The purpose of section 66499.32 is to provide the buyer the option of voiding the purchase contract in the event the seller has violated the SMA. “A voidable contract is one where one or more parties have the power, by a manifestation of election to do so, to avoid the legal relations created by the contract . . . .” (Rest.2d Contracts, § 7.)

In our opinion, the limitation at issue seeks to prevent challenge of a deed based upon an allegedly invalid property division when that division has been previously adjudged as proper. In other words, the buyer is denied the option of voiding the contract whenever a certificate of compliance, parcel map, or final map exists to ratify the seller’s compliance with the SMA. It does not, on the other hand, operate to preclude a buyer from voiding a sale when the seller violates the SMA and, by doing so, also violates the certificate of compliance, parcel map, or final map. Two hypothetical sets of facts demonstrate our point:

1. “A” buys a parcel of real property from “B.” Subsequent to the sale, “A” seeks to void the contract because he learned the property had been improperly subdivided. “B” presents a certificate of compliance, which states the property at issue has, in fact, been properly subdivided. “A” is now precluded under section 66499.32 from voiding the deed regardless of other evidence he may have.

2. “B” owns land merged into one parcel. The county has recorded a certificate of compliance validating the merger. “A” buys a portion of the parcel from “B.” He later discovers the property he purchased had been subdivided in violation of the SMA and the certificate of compliance. “A,” the purchaser, should be allowed to void the contract pursuant to section 66499.32. To deny him this recourse would be to reward the seller for insulating himself from the consequences of his actions simply by obtaining a certificate of compliance before violating its terms and the SMA. If the seller were so insulated, the purchaser would be precluded from voiding the deed by the existence of the very document that, ironically, proves his point and substantiates his pursuit of that remedy. We cannot believe the Legislature intended such a result. “The act does not require an innocent purchaser to suffer for a violation by his grantor.” (Scrogings v. Kovatch (1976) 64 Cal.App.3d 54, 58 [134 Cal.Rptr. 217].)

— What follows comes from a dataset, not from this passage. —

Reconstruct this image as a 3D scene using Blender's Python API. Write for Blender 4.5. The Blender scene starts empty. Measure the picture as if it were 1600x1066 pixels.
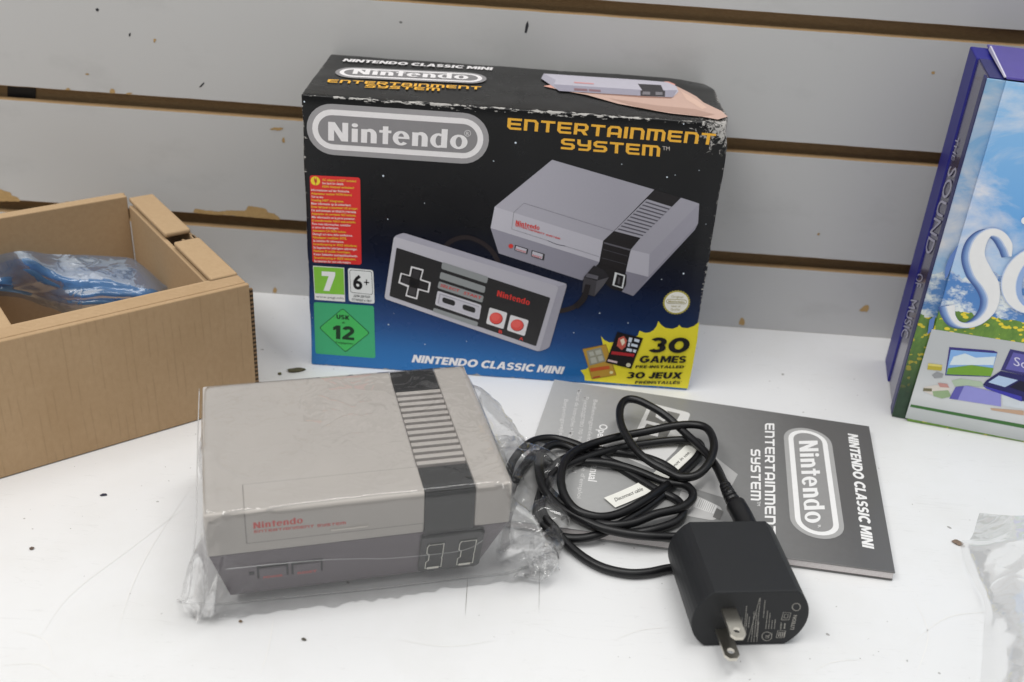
import bpy, bmesh, math, random
import numpy as np
from mathutils import Vector, Matrix, noise as mnoise
random.seed(7); np.random.seed(7)
SC = bpy.context.scene
COL = SC.collection
# ------------------------------------------------------------------ camera
FPX = 1647.04
C0 = np.array([0, 0, .33169499])
FW = np.array([0, .87199944, -.48950687])
RT = np.array([.99759364, .0339385, .06045748])
UP = np.array([-.06933202, .48832894, .86990109])
cd = bpy.data.cameras.new('camera'); co = bpy.data.objects.new('camera', cd); COL.objects.link(co)
cd.sensor_width = 36; cd.lens = FPX / 1600 * 36; cd.clip_start = .01; cd.clip_end = 50
m = Matrix.Identity(4)
for i in range(3):
    m[i][0] = RT[i]; m[i][1] = UP[i]; m[i][2] = -FW[i]; m[i][3] = C0[i]
co.matrix_world = m
cd.dof.use_dof = True; cd.dof.focus_distance = .53; cd.dof.aperture_fstop = 9.5
SC.camera = co
# ------------------------------------------------------------------ light
w = bpy.data.worlds.new('World'); SC.world = w; w.use_nodes = True
w.node_tree.nodes['Background'].inputs[0].default_value = (.93, .97, 1, 1)
w.node_tree.nodes['Background'].inputs[1].default_value = .62
_wn = w.node_tree.nodes; _tc0 = _wn.new('ShaderNodeTexCoord'); _sx = _wn.new('ShaderNodeSeparateXYZ'); _rp = _wn.new('ShaderNodeValToRGB')   # room: bright ceiling, darker shop floor
w.node_tree.links.new(_tc0.outputs['Generated'], _sx.inputs[0]); w.node_tree.links.new(_sx.outputs[2], _rp.inputs[0]); w.node_tree.links.new(_rp.outputs[0], _wn['Background'].inputs[0])
_rp.color_ramp.elements[0].position = .05; _rp.color_ramp.elements[0].color = (.36, .37, .38, 1); _rp.color_ramp.elements[1].position = .75; _rp.color_ramp.elements[1].color = (1.25, 1.26, 1.25, 1)
def area(name, loc, target, sx, sy, power, col=(1, .985, .96)):
    l = bpy.data.lights.new(name, 'AREA'); l.shape = 'RECTANGLE'; l.size = sx; l.size_y = sy; l.energy = power; l.color = col
    o = bpy.data.objects.new(name, l); COL.objects.link(o); o.location = loc
    o.rotation_euler = (Vector(target) - Vector(loc)).to_track_quat('-Z', 'Y').to_euler()
    return o
area('ceiling_lamp', (-.9, -.25, 1.75), (0, .5, 0), 1.3, .45, 19)
area('ceiling_lamp', (.25, .35, 1.9), (.1, .5, 0), 1.3, .3, 14)
vs = SC.view_settings
SC.display_settings.display_device = 'sRGB'
vs.view_transform = 'Standard'; vs.look = 'None'; vs.exposure = -.13; vs.gamma = 1; vs.use_curve_mapping = False
SC.render.engine = 'CYCLES'
cy = SC.cycles
cy.use_adaptive_sampling = True; cy.adaptive_threshold = .012; cy.use_denoising = True
cy.max_bounces = 12; cy.transparent_max_bounces = 32; cy.transmission_bounces = 8; cy.diffuse_bounces = 4
cy.sample_clamp_indirect = 6; cy.caustics_reflective = False; cy.caustics_refractive = False

# ------------------------------------------------------------------ materials
def lin(c):
    return tuple((x / 12.92 if x <= .04045 else ((x + .055) / 1.055) ** 2.4) for x in c)
def ob(h, k=.85):
    """linear albedo of a surface that shows as sRGB hex h under illumination k"""
    c = lin([int(h[i:i + 2], 16) / 255 for i in (0, 2, 4)])
    return tuple(min(.88, x / k) for x in c)
class NT:
    def __init__(s, name):
        s.m = bpy.data.materials.new(name); s.m.use_nodes = True
        s.t = s.m.node_tree; s.n = s.t.nodes; s.n.clear()
        s.out = s.n.new('ShaderNodeOutputMaterial')
    def new(s, typ, **kw):
        q = s.n.new('ShaderNode' + typ)
        for k, v in kw.items(): setattr(q, k, v)
        return q
    def set(s, sock, v):
        if isinstance(v, bpy.types.NodeSocket): s.t.links.new(v, sock)
        elif isinstance(v, (tuple, list)) and len(v) == 3 and sock.type == 'RGBA': sock.default_value = (*v, 1)
        else: sock.default_value = v
    def co(s): return s.new('TexCoord').outputs['Object']
    def mp(s, vec, scale=(1, 1, 1), loc=(0, 0, 0), rot=(0, 0, 0)):
        q = s.new('Mapping'); s.set(q.inputs['Vector'], vec); q.inputs['Scale'].default_value = scale
        q.inputs['Location'].default_value = loc; q.inputs['Rotation'].default_value = rot
        return q.outputs[0]
    def noise(s, vec, scale, detail=4, rough=.55, dist=0):
        q = s.new('TexNoise'); s.set(q.inputs['Vector'], vec); q.inputs['Scale'].default_value = scale
        q.inputs['Detail'].default_value = detail; q.inputs['Roughness'].default_value = rough; q.inputs['Distortion'].default_value = dist
        return q.outputs['Fac']
    def ramp(s, f, pts, interp='LINEAR'):
        q = s.new('ValToRGB'); s.set(q.inputs[0], f); e = q.color_ramp.elements; q.color_ramp.interpolation = interp
        while len(e) > 1: e.remove(e[-1])
        for i, (p, c) in enumerate(pts):
            if isinstance(c, (int, float)): c = (c, c, c)
            if i == 0: e[0].position = p; e[0].color = (*c, 1)
            else:
                x = e.new(p); x.color = (*c, 1)
        return q.outputs[0]
    def mix(s, f, a, b, mode='MIX'):
        q = s.new('Mix', data_type='RGBA', blend_type=mode); s.set(q.inputs[0], f); s.set(q.inputs[6], a); s.set(q.inputs[7], b)
        return q.outputs[2]
    def math(s, op, a, b=0., c=0.):
        q = s.new('Math', operation=op); s.set(q.inputs[0], a); s.set(q.inputs[1], b); s.set(q.inputs[2], c)
        return q.outputs[0]
    def sep(s, v):
        q = s.new('SeparateXYZ'); s.set(q.inputs[0], v); return q.outputs
    def bump(s, h, strength=.2, dist=.001):
        q = s.new('Bump'); s.set(q.inputs['Height'], h); q.inputs['Strength'].default_value = strength; q.inputs['Distance'].default_value = dist
        return q.outputs[0]
    def pbr(s, col, rough=.5, bump=None, metal=0, spec=.5, coat=0):
        q = s.new('BsdfPrincipled'); s.set(q.inputs['Base Color'], col); s.set(q.inputs['Roughness'], rough)
        q.inputs['Metallic'].default_value = metal; q.inputs['Specular IOR Level'].default_value = spec; q.inputs['Coat Weight'].default_value = coat
        q.inputs['Coat Roughness'].default_value = .12
        if bump is not None: s.set(q.inputs['Normal'], bump)
        s.t.links.new(q.outputs[0], s.out.inputs[0]); return s.m
_pm = {}
def ink(h, k=.85, rough=.33, var=.05):
    """printed ink / plain plastic, with a trace of mottling"""
    key = (h, k, rough, var)
    if key not in _pm:
        t = NT('ink_' + h); c = ob(h, k)
        n = t.noise(t.co(), 260, 3)
        _pm[key] = t.pbr(t.mix(n, tuple(x * (1 - var) for x in c), tuple(min(.9, x * (1 + var)) for x in c)), rough, spec=.3)
    return _pm[key]
def plastic(name, h, k=.85, rough=.4, grain=900, bs=.05, spec=.5):
    t = NT(name); c = ob(h, k); v = t.co()
    n = t.noise(v, 35, 4)
    return t.pbr(t.mix(n, tuple(x * .94 for x in c), tuple(x * 1.05 for x in c)), rough, t.bump(t.noise(v, grain, 2), bs, .0004), spec=spec)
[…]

*375Accordingly, we hold the limitation set forth in section 66499.32 applies when the certificate of compliance or recorded map serves to defeat the contention that a seller violated the SMA. It does not apply, however, when either of these documents themselves constitutes the proof of a violation. As such, the limitation in section 66499.32 does not apply to respondent and the choice of voiding the deed within one year of discovering the SMA violation was his. He elected not to take it, thereby affirming the contract. His interest in lot No. 448 is valid. Appellants have no standing to void respondent’s deed, which in itself is fatal to their cause of action. (§ 66499.32, subd. (a).)

The trial court correctly found appellants to be the owners of lots Nos. 449, 450 and 451, and respondent to be the owner of lot No. 448.

Disposition

The judgment is affirmed with costs on appeal to respondent.

Harris, J., and Buckley, J., concurred.

Appellants’ petition for review by the Supreme Court was denied May 12, 1999.

At some point the Stauntons acquired lot No. 451. However, the acquisition and subsequent history of that lot are unimportant to the issue we consider here.

A11 further statutory references are to the Government Code unless otherwise noted.

Section 66499.35 states, in part: “. . . Any person owning real property or a vendee of that person pursuant to a contract of sale of the real property may request, and a local agency shall determine, whether that real property complies with the provisions of this division and of local ordinances enacted pursuant thereto. Upon making the determination, the city or the county shall cause a certificate of compliance to be filed for record with the recorder of the county in which the real property is located. . . .”

Richard L. Mikesell, Erickson’s attorney and trustee of the deed of trust, is also a respondent in the action. Our references to “respondent” include him as well.